高校物理の教科書の最後の方で「原子核」や「素粒子」という言葉が出てきますが、それらのミクロな世界で起こっていること、逆に宇宙のような大きなスケールで起こっていることの理解を深めるのが私たちの研究です。
私は、宇宙の始まりにあったとされる素粒子でできた超高温物質「クォーク・グルーオン・プラズマ」の性質を調べています。この物質は太陽中心よりも10万倍も熱い物質で、地球上では加速器という巨大実験装置を使って創ることができますが、実際にはあまりに熱く、ほんの一瞬しか現れないので直接調べることは不可能です。
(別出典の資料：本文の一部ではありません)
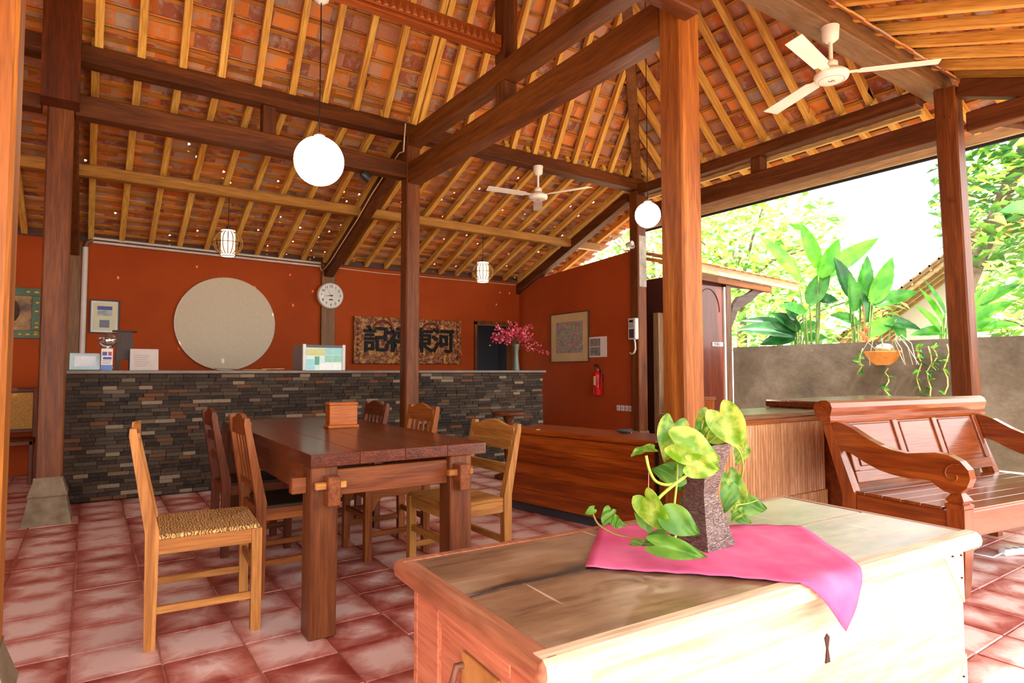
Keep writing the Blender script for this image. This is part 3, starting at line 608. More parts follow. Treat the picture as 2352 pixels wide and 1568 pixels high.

そのため、創られた物質の痕跡を理論的に調べることで物質の性質を引き出そうとしています。
これまでの研究で、「クォーク・グルーオン・プラズマ」はすべての物質の中でもっともサラサラと流れる物質だということを見つけました。その不思議さに惹かれてこの研究を続けています。
基礎物理学の分野は、ほとんど直接的に身近な生活に関わることはありません。しかし、19世紀後半の電磁気学や20世紀初頭の量子力学のような基礎学問がなければ、現代の生活が成り立たないのは明らかです。大事なことは、人類が持つ知的好奇心にしたがって、あらゆる学問分野の裾野を広げておくこと。最初から役に立つはずと思ったものだけ研究していては人類の先は見えているでしょう。
この道に入ったきっかけ
高校時代の友人の影響で、それまでの工学的な興味から宇宙や素粒子といった理学的なものに興味を持ちました。小さいころから、壊れたものはなんでも直す父親の影響もあって、物の動く仕組みや原理にもともと興味があったのかもしれません。
中高時代
ずっと部活動の野球づくしの生活でした。どちらかといえば理系の成績がよくメーカーの開発などで働くのだろうとぼんやり思っていました。高校時代の友人とは、飛行機が飛ぶ原理、鏡はなぜ左右を入れ替えることができるのに上下を入れ替えないか、宇宙の始まりはどうなっていたのか、などをよく話していました。